Start LISTING

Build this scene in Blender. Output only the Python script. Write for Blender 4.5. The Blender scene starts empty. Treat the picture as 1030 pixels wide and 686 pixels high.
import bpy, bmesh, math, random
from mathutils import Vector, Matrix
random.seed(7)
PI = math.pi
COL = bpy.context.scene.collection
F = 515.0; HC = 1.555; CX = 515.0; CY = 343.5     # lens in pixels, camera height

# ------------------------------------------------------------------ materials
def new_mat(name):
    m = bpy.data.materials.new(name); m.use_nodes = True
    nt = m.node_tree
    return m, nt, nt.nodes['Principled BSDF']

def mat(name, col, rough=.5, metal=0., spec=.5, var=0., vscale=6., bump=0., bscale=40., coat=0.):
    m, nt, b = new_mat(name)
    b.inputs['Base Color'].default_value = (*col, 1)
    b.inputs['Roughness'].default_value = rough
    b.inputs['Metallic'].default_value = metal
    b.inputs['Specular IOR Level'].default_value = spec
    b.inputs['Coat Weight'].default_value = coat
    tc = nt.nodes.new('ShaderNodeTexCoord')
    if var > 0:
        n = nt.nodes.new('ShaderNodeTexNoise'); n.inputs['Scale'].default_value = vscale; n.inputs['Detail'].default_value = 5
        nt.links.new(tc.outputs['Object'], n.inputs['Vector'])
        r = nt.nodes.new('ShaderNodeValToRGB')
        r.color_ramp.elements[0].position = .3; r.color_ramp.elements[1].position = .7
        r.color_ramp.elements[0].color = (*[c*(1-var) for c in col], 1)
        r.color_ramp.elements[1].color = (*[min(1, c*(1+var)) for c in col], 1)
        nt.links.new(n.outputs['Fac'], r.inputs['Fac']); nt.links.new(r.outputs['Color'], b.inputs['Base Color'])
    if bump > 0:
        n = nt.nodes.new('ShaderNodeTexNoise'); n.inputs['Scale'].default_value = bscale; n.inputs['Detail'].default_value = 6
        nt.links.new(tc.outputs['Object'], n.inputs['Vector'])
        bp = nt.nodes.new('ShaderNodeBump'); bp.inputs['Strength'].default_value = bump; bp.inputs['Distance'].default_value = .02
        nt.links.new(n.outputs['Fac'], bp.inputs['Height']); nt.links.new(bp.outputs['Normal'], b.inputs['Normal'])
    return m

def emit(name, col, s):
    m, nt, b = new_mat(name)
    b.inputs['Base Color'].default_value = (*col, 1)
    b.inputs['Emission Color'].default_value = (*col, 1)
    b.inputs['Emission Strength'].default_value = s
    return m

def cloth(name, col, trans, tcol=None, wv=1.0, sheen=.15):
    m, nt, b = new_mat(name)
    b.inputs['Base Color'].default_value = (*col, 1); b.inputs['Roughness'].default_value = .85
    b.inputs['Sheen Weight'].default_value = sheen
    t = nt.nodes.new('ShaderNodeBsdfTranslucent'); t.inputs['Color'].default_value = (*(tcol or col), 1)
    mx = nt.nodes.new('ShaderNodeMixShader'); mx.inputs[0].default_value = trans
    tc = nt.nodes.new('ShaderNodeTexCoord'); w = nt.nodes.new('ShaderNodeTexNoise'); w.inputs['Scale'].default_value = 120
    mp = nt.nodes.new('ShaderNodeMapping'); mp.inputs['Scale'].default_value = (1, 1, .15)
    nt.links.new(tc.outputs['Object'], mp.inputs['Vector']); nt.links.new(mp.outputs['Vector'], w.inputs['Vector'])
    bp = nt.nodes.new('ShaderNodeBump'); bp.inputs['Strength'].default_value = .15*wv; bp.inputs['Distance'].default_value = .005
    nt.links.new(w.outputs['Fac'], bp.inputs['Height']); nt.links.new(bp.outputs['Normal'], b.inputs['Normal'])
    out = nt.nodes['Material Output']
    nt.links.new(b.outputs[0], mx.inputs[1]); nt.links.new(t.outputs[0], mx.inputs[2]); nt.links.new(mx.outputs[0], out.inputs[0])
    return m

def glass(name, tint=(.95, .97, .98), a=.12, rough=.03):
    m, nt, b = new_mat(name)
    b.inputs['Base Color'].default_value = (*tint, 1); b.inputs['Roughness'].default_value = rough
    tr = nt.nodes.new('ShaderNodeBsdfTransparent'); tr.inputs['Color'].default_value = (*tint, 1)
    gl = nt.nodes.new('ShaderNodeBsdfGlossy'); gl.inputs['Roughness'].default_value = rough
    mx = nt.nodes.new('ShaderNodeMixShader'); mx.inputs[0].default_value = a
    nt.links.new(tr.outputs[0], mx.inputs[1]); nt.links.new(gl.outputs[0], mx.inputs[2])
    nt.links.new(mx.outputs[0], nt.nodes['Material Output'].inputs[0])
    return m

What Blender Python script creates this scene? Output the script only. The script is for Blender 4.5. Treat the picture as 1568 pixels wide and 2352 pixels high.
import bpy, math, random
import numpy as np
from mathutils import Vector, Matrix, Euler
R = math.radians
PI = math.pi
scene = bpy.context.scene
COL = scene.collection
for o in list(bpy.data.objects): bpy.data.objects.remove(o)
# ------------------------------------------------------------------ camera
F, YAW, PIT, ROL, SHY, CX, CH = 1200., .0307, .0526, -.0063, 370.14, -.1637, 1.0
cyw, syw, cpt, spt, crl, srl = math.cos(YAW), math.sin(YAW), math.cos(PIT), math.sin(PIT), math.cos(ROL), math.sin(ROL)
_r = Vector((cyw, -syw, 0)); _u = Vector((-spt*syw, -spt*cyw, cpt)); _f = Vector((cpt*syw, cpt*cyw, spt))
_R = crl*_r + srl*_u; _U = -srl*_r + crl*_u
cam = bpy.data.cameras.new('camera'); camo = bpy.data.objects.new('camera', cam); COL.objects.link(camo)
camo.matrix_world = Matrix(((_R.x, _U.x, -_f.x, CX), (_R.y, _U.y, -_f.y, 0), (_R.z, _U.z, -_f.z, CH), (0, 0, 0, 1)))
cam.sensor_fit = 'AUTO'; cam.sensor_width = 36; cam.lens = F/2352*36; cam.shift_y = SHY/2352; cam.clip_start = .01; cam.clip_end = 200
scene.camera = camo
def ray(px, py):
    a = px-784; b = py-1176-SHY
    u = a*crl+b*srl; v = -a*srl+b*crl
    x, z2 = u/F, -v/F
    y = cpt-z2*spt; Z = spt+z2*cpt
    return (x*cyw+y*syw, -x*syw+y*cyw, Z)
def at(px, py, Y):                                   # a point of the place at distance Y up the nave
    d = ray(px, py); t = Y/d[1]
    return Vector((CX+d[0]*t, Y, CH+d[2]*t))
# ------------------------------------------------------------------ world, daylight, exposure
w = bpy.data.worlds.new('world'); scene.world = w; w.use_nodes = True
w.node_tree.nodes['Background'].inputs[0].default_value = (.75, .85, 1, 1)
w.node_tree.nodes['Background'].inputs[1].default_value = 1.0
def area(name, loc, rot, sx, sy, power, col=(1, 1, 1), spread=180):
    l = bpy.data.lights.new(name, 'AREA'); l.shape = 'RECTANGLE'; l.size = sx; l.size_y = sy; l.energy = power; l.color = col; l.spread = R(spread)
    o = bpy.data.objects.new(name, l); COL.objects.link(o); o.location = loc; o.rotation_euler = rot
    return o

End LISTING

→ STATED EXERCISE:
Transcribe every entry exactly, omitting nothing.

→ RESPONSE FOR THIS EXERCISE:
Build this scene in Blender. Output only the Python script. Write for Blender 4.5. The Blender scene starts empty. Treat the picture as 1030 pixels wide and 686 pixels high.
import bpy, bmesh, math, random
from mathutils import Vector, Matrix
random.seed(7)
PI = math.pi
COL = bpy.context.scene.collection
F = 515.0; HC = 1.555; CX = 515.0; CY = 343.5     # lens in pixels, camera height

# ------------------------------------------------------------------ materials
def new_mat(name):
    m = bpy.data.materials.new(name); m.use_nodes = True
    nt = m.node_tree
    return m, nt, nt.nodes['Principled BSDF']

def mat(name, col, rough=.5, metal=0., spec=.5, var=0., vscale=6., bump=0., bscale=40., coat=0.):
    m, nt, b = new_mat(name)
    b.inputs['Base Color'].default_value = (*col, 1)
    b.inputs['Roughness'].default_value = rough
    b.inputs['Metallic'].default_value = metal
    b.inputs['Specular IOR Level'].default_value = spec
    b.inputs['Coat Weight'].default_value = coat
    tc = nt.nodes.new('ShaderNodeTexCoord')
    if var > 0:
        n = nt.nodes.new('ShaderNodeTexNoise'); n.inputs['Scale'].default_value = vscale; n.inputs['Detail'].default_value = 5
        nt.links.new(tc.outputs['Object'], n.inputs['Vector'])
        r = nt.nodes.new('ShaderNodeValToRGB')
        r.color_ramp.elements[0].position = .3; r.color_ramp.elements[1].position = .7
        r.color_ramp.elements[0].color = (*[c*(1-var) for c in col], 1)
        r.color_ramp.elements[1].color = (*[min(1, c*(1+var)) for c in col], 1)
        nt.links.new(n.outputs['Fac'], r.inputs['Fac']); nt.links.new(r.outputs['Color'], b.inputs['Base Color'])
    if bump > 0:
        n = nt.nodes.new('ShaderNodeTexNoise'); n.inputs['Scale'].default_value = bscale; n.inputs['Detail'].default_value = 6
        nt.links.new(tc.outputs['Object'], n.inputs['Vector'])
        bp = nt.nodes.new('ShaderNodeBump'); bp.inputs['Strength'].default_value = bump; bp.inputs['Distance'].default_value = .02
        nt.links.new(n.outputs['Fac'], bp.inputs['Height']); nt.links.new(bp.outputs['Normal'], b.inputs['Normal'])
    return m

def emit(name, col, s):
    m, nt, b = new_mat(name)
    b.inputs['Base Color'].default_value = (*col, 1)
    b.inputs['Emission Color'].default_value = (*col, 1)
    b.inputs['Emission Strength'].default_value = s
    return m

def cloth(name, col, trans, tcol=None, wv=1.0, sheen=.15):
    m, nt, b = new_mat(name)
    b.inputs['Base Color'].default_value = (*col, 1); b.inputs['Roughness'].default_value = .85
    b.inputs['Sheen Weight'].default_value = sheen
    t = nt.nodes.new('ShaderNodeBsdfTranslucent'); t.inputs['Color'].default_value = (*(tcol or col), 1)
    mx = nt.nodes.new('ShaderNodeMixShader'); mx.inputs[0].default_value = trans
    tc = nt.nodes.new('ShaderNodeTexCoord'); w = nt.nodes.new('ShaderNodeTexNoise'); w.inputs['Scale'].default_value = 120
    mp = nt.nodes.new('ShaderNodeMapping'); mp.inputs['Scale'].default_value = (1, 1, .15)
    nt.links.new(tc.outputs['Object'], mp.inputs['Vector']); nt.links.new(mp.outputs['Vector'], w.inputs['Vector'])
    bp = nt.nodes.new('ShaderNodeBump'); bp.inputs['Strength'].default_value = .15*wv; bp.inputs['Distance'].default_value = .005
    nt.links.new(w.outputs['Fac'], bp.inputs['Height']); nt.links.new(bp.outputs['Normal'], b.inputs['Normal'])
    out = nt.nodes['Material Output']
    nt.links.new(b.outputs[0], mx.inputs[1]); nt.links.new(t.outputs[0], mx.inputs[2]); nt.links.new(mx.outputs[0], out.inputs[0])
    return m

def glass(name, tint=(.95, .97, .98), a=.12, rough=.03):
    m, nt, b = new_mat(name)
    b.inputs['Base Color'].default_value = (*tint, 1); b.inputs['Roughness'].default_value = rough
    tr = nt.nodes.new('ShaderNodeBsdfTransparent'); tr.inputs['Color'].default_value = (*tint, 1)
    gl = nt.nodes.new('ShaderNodeBsdfGlossy'); gl.inputs['Roughness'].default_value = rough
    mx = nt.nodes.new('ShaderNodeMixShader'); mx.inputs[0].default_value = a
    nt.links.new(tr.outputs[0], mx.inputs[1]); nt.links.new(gl.outputs[0], mx.inputs[2])
    nt.links.new(mx.outputs[0], nt.nodes['Material Output'].inputs[0])
    return m

What Blender Python script creates this scene? Output the script only. The script is for Blender 4.5. Treat the picture as 1568 pixels wide and 2352 pixels high.
import bpy, math, random
import numpy as np
from mathutils import Vector, Matrix, Euler
R = math.radians
PI = math.pi
scene = bpy.context.scene
COL = scene.collection
for o in list(bpy.data.objects): bpy.data.objects.remove(o)
# ------------------------------------------------------------------ camera
F, YAW, PIT, ROL, SHY, CX, CH = 1200., .0307, .0526, -.0063, 370.14, -.1637, 1.0
cyw, syw, cpt, spt, crl, srl = math.cos(YAW), math.sin(YAW), math.cos(PIT), math.sin(PIT), math.cos(ROL), math.sin(ROL)
_r = Vector((cyw, -syw, 0)); _u = Vector((-spt*syw, -spt*cyw, cpt)); _f = Vector((cpt*syw, cpt*cyw, spt))
_R = crl*_r + srl*_u; _U = -srl*_r + crl*_u
cam = bpy.data.cameras.new('camera'); camo = bpy.data.objects.new('camera', cam); COL.objects.link(camo)
camo.matrix_world = Matrix(((_R.x, _U.x, -_f.x, CX), (_R.y, _U.y, -_f.y, 0), (_R.z, _U.z, -_f.z, CH), (0, 0, 0, 1)))
cam.sensor_fit = 'AUTO'; cam.sensor_width = 36; cam.lens = F/2352*36; cam.shift_y = SHY/2352; cam.clip_start = .01; cam.clip_end = 200
scene.camera = camo
def ray(px, py):
    a = px-784; b = py-1176-SHY
    u = a*crl+b*srl; v = -a*srl+b*crl
    x, z2 = u/F, -v/F
    y = cpt-z2*spt; Z = spt+z2*cpt
    return (x*cyw+y*syw, -x*syw+y*cyw, Z)
def at(px, py, Y):                                   # a point of the place at distance Y up the nave
    d = ray(px, py); t = Y/d[1]
    return Vector((CX+d[0]*t, Y, CH+d[2]*t))
# ------------------------------------------------------------------ world, daylight, exposure
w = bpy.data.worlds.new('world'); scene.world = w; w.use_nodes = True
w.node_tree.nodes['Background'].inputs[0].default_value = (.75, .85, 1, 1)
w.node_tree.nodes['Background'].inputs[1].default_value = 1.0
def area(name, loc, rot, sx, sy, power, col=(1, 1, 1), spread=180):
    l = bpy.data.lights.new(name, 'AREA'); l.shape = 'RECTANGLE'; l.size = sx; l.size_y = sy; l.energy = power; l.color = col; l.spread = R(spread)
    o = bpy.data.objects.new(name, l); COL.objects.link(o); o.location = loc; o.rotation_euler = rot
    return o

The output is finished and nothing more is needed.